Written problem:
Below is a listing to write out in full, exactly as given, without its pictures.

Material:
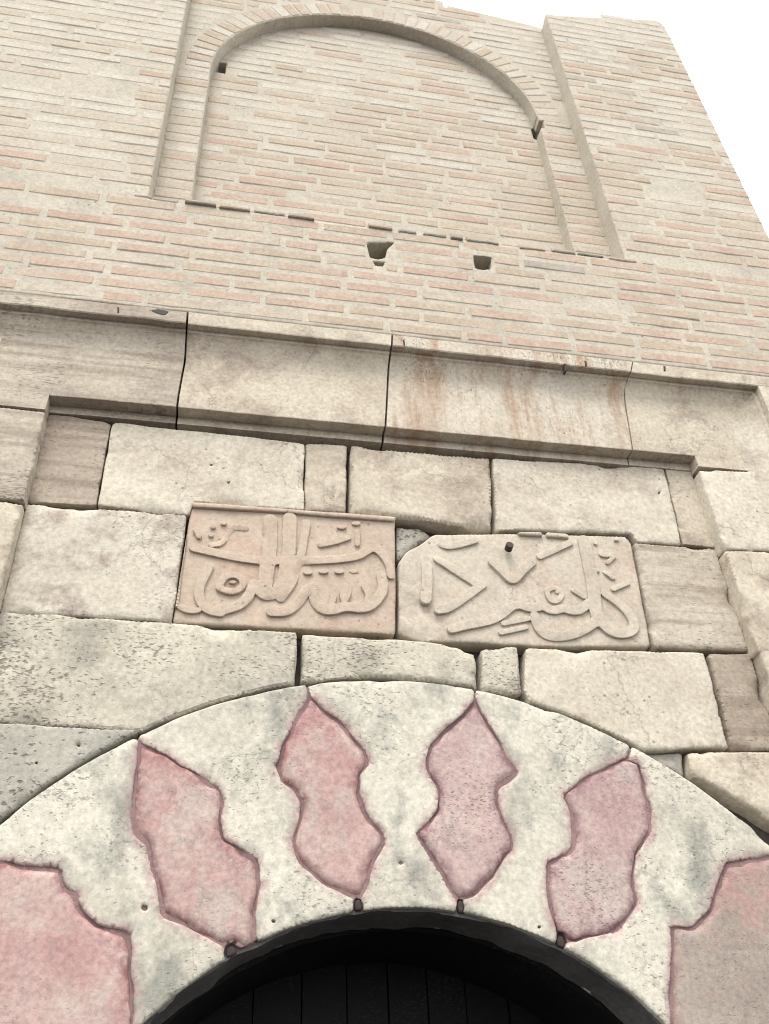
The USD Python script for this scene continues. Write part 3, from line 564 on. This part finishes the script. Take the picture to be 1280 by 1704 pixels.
def sur_spans(zm, zl, zh):
    out = []; zz_ = zm - ncz
    topx = [(x, z) for x, z in top_pts]
    lim = float(np.interp(0, [0], [0]))
    if zl < ncz: l, r_ = nx0, nx1
    elif max(zl - ncz, 0) < RO:
        e = math.sqrt(max(RO ** 2 - max(zl - ncz, 0) ** 2, 0)); e = max(e, nr if zl < ncz else 0); l, r_ = ncx - e - .012, ncx + e + .012
    else: l = r_ = None
    xr = sx1
    tz = sorted([(x, z) for x, z in top_pts])
    def top(x): return float(np.interp(x, [q[0] for q in tz], [q[1] for q in tz]))
    while xr > sx0 and zh > top(xr) - .008: xr -= .05
    if l is None: return [(sx0, xr)] if xr > sx0 + .1 else []
    if l > sx0 + .05: out.append((sx0, l))
    if xr > r_ + .05: out.append((r_, xr))
    return out
zs = zp - 2 * PITCH
lay(niche, sur_spans, zs, EYE + 5.6, S, 'surround', [surround_cut], inview)
def pan_spans(zm, zl, zh):
    if zh < ncz: return [(nx0, nx1)]
    h = zh - ncz
    if h > nr: return []
    e = math.sqrt(nr ** 2 - h ** 2) + .01
    return [(ncx - e, ncx + e)] if e > .08 else []
lay(niche, pan_spans, zs, ncz + nr, NP, 'panel', holesN, inview)
na = 44
for i in range(na):     # radial bricks of the niche arch
    a = math.pi * (i + .5) / na; m = brick_mesh(-.0265 + rb.uniform(-.002, .002), .0255 + rb.uniform(-.002, .002), nr + .003 + rb.uniform(0, .004), RO - rb.uniform(.0, .012), 0, back=.064)
    c, s = math.cos(a - math.pi / 2), math.sin(a - math.pi / 2); v = np.array(m.vertices)
    m.vertices = np.c_[ncx + v[:, 0] * c - v[:, 2] * s, S - .001 + v[:, 1], ncz + v[:, 0] * s + v[:, 2] * c]
    obj('arch_brick', m, rb.choice(['tan_brick', 'pale_brick', 'glare_pale_brick', 'pale_brick']), niche)
for path, ms in made.items():
    obj('brick_courses', cat(ms), 'tan_brick', stage.GetPrimAtPath(path), kind='stuff')

# ---------------------------------------------------------------- thin dark slivers and a painted dark hole along the frame's upper edge
for i, (x, y, w, h) in enumerate([(197, 518, 1.6, 7), (672, 573, 1.6, 7), (941, 614, 2.6, 9), (975, 607, 2, 6), (1106, 615, 2, 6)]):
    pg = Polygon([Q(x - w, y - h, B), Q(x + w * .7, y - h * .9, B), Q(x + w, y + h * .4, B), Q(x - w * .6, y + h * .5, B)])
    obj('iron_cramp', slab(pg, B - .003, back=.02, r=.002, amp=.002, step=.01, seed=300 + i, gap=0), 'iron_gap_dark', portal, 40)
pg = Polygon([Q(a, b, B) for a, b in [(248, 516), (265, 514), (282, 518), (274, 525), (262, 523)]])
obj('mortar_patch', slab(pg, B - .0015, back=.02, r=.002, amp=.002, step=.01, seed=320, gap=0), 'mortar_hole_dark', portal, 40)  # flat dark patch painting the shade inside a chipped hole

Solved exercise:
The USD Python script for this scene continues. Write part 3, from line 564 on. This part finishes the script. Take the picture to be 1280 by 1704 pixels.
def sur_spans(zm, zl, zh):
    out = []; zz_ = zm - ncz
    topx = [(x, z) for x, z in top_pts]
    lim = float(np.interp(0, [0], [0]))
    if zl < ncz: l, r_ = nx0, nx1
    elif max(zl - ncz, 0) < RO:
        e = math.sqrt(max(RO ** 2 - max(zl - ncz, 0) ** 2, 0)); e = max(e, nr if zl < ncz else 0); l, r_ = ncx - e - .012, ncx + e + .012
    else: l = r_ = None
    xr = sx1
    tz = sorted([(x, z) for x, z in top_pts])
    def top(x): return float(np.interp(x, [q[0] for q in tz], [q[1] for q in tz]))
    while xr > sx0 and zh > top(xr) - .008: xr -= .05
    if l is None: return [(sx0, xr)] if xr > sx0 + .1 else []
    if l > sx0 + .05: out.append((sx0, l))
    if xr > r_ + .05: out.append((r_, xr))
    return out
zs = zp - 2 * PITCH
lay(niche, sur_spans, zs, EYE + 5.6, S, 'surround', [surround_cut], inview)
def pan_spans(zm, zl, zh):
    if zh < ncz: return [(nx0, nx1)]
    h = zh - ncz
    if h > nr: return []
    e = math.sqrt(nr ** 2 - h ** 2) + .01
    return [(ncx - e, ncx + e)] if e > .08 else []
lay(niche, pan_spans, zs, ncz + nr, NP, 'panel', holesN, inview)
na = 44
for i in range(na):     # radial bricks of the niche arch
    a = math.pi * (i + .5) / na; m = brick_mesh(-.0265 + rb.uniform(-.002, .002), .0255 + rb.uniform(-.002, .002), nr + .003 + rb.uniform(0, .004), RO - rb.uniform(.0, .012), 0, back=.064)
    c, s = math.cos(a - math.pi / 2), math.sin(a - math.pi / 2); v = np.array(m.vertices)
    m.vertices = np.c_[ncx + v[:, 0] * c - v[:, 2] * s, S - .001 + v[:, 1], ncz + v[:, 0] * s + v[:, 2] * c]
    obj('arch_brick', m, rb.choice(['tan_brick', 'pale_brick', 'glare_pale_brick', 'pale_brick']), niche)
for path, ms in made.items():
    obj('brick_courses', cat(ms), 'tan_brick', stage.GetPrimAtPath(path), kind='stuff')

# ---------------------------------------------------------------- thin dark slivers and a painted dark hole along the frame's upper edge
for i, (x, y, w, h) in enumerate([(197, 518, 1.6, 7), (672, 573, 1.6, 7), (941, 614, 2.6, 9), (975, 607, 2, 6), (1106, 615, 2, 6)]):
    pg = Polygon([Q(x - w, y - h, B), Q(x + w * .7, y - h * .9, B), Q(x + w, y + h * .4, B), Q(x - w * .6, y + h * .5, B)])
    obj('iron_cramp', slab(pg, B - .003, back=.02, r=.002, amp=.002, step=.01, seed=300 + i, gap=0), 'iron_gap_dark', portal, 40)
pg = Polygon([Q(a, b, B) for a, b in [(248, 516), (265, 514), (282, 518), (274, 525), (262, 523)]])
obj('mortar_patch', slab(pg, B - .0015, back=.02, r=.002, amp=.002, step=.01, seed=320, gap=0), 'mortar_hole_dark', portal, 40)  # flat dark patch painting the shade inside a chipped hole